### Challenge:
Quote the data exactly, first line to the line containing "PI = math.pi", with no pictures.

------ Stored data

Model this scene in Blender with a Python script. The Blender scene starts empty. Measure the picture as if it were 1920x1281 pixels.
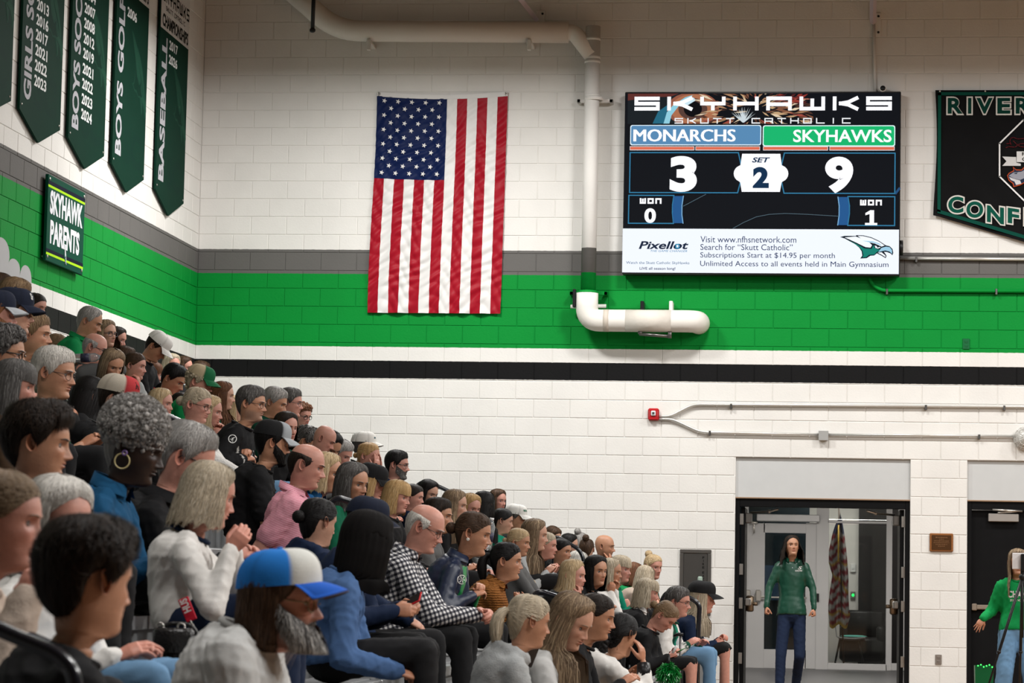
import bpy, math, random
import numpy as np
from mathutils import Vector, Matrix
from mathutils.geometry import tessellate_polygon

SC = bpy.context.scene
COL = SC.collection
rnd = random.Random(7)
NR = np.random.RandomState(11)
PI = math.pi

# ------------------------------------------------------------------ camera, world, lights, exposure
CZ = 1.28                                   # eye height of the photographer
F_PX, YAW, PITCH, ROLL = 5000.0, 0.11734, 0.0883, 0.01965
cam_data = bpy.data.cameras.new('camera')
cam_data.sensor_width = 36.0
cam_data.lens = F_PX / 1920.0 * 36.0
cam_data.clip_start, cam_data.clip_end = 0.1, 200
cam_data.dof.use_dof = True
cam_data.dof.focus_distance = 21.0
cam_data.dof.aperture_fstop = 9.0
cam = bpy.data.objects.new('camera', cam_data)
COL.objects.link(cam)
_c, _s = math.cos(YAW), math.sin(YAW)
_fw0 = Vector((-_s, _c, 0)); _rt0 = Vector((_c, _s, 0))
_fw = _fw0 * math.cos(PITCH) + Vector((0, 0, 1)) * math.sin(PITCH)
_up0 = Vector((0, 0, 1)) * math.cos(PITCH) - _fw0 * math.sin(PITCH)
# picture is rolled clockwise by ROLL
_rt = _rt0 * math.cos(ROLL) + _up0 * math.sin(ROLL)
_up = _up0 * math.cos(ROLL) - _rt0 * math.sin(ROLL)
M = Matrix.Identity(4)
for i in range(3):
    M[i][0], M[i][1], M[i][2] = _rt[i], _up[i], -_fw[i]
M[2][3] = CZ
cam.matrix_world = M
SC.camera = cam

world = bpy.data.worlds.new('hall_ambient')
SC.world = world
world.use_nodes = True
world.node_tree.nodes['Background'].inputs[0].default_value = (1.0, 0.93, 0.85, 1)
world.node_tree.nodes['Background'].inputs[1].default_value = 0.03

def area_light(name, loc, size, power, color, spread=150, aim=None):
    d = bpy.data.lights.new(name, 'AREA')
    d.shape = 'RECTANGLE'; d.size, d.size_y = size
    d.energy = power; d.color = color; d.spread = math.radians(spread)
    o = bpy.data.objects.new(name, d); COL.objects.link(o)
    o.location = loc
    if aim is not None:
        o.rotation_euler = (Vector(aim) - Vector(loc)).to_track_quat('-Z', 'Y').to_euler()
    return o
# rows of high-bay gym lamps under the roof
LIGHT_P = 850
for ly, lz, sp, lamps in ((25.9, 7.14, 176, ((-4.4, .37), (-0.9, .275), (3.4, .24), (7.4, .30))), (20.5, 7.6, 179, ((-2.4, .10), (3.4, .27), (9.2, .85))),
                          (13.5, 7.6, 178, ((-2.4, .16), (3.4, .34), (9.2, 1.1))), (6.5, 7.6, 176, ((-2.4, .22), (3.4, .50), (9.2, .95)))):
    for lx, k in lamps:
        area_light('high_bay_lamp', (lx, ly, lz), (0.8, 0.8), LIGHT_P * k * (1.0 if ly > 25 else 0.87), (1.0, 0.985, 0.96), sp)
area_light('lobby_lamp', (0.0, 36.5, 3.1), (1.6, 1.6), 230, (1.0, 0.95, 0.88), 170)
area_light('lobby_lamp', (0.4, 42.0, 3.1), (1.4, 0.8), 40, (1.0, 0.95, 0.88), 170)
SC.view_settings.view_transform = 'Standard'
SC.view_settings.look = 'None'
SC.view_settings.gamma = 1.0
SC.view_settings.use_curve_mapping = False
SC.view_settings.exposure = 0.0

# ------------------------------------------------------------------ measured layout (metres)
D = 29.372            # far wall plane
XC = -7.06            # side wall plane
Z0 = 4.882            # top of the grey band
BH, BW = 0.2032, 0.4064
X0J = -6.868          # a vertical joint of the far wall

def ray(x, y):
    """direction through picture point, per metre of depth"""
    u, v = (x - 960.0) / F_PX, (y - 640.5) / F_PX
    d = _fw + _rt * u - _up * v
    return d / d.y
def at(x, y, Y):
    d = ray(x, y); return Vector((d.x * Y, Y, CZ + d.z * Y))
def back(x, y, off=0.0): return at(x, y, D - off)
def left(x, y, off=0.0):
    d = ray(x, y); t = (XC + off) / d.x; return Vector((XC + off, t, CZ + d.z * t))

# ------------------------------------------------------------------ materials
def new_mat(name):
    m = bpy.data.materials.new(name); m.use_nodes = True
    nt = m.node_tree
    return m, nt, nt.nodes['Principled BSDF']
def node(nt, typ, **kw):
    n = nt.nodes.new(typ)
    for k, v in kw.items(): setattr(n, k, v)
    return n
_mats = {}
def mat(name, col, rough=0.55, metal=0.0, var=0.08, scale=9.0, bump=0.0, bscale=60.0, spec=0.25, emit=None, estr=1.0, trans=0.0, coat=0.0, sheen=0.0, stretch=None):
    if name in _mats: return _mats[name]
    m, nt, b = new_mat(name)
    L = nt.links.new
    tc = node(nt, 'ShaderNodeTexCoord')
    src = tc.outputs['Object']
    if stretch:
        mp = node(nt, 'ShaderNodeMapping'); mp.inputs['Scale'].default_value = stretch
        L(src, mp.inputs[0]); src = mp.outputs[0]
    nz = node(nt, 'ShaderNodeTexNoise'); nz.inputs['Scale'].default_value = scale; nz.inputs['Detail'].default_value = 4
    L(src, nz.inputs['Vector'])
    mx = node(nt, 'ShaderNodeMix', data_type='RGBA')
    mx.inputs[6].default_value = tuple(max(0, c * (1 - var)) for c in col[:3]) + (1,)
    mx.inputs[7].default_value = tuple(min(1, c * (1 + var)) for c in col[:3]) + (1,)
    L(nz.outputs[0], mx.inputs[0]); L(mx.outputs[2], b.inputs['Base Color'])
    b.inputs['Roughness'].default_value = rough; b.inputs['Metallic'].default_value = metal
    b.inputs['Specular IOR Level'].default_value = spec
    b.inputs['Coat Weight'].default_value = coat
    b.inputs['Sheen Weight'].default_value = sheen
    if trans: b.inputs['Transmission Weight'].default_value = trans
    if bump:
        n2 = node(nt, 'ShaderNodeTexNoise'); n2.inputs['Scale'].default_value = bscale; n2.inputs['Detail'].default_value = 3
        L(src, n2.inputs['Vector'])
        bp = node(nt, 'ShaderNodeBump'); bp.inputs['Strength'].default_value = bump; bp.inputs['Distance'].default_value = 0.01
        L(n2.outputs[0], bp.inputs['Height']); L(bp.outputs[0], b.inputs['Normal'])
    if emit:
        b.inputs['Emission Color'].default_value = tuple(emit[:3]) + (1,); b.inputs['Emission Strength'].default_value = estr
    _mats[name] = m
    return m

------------

### Solution for this problem:
Model this scene in Blender with a Python script. The Blender scene starts empty. Measure the picture as if it were 1920x1281 pixels.
import bpy, math, random
import numpy as np
from mathutils import Vector, Matrix
from mathutils.geometry import tessellate_polygon

SC = bpy.context.scene
COL = SC.collection
rnd = random.Random(7)
NR = np.random.RandomState(11)
PI = math.pi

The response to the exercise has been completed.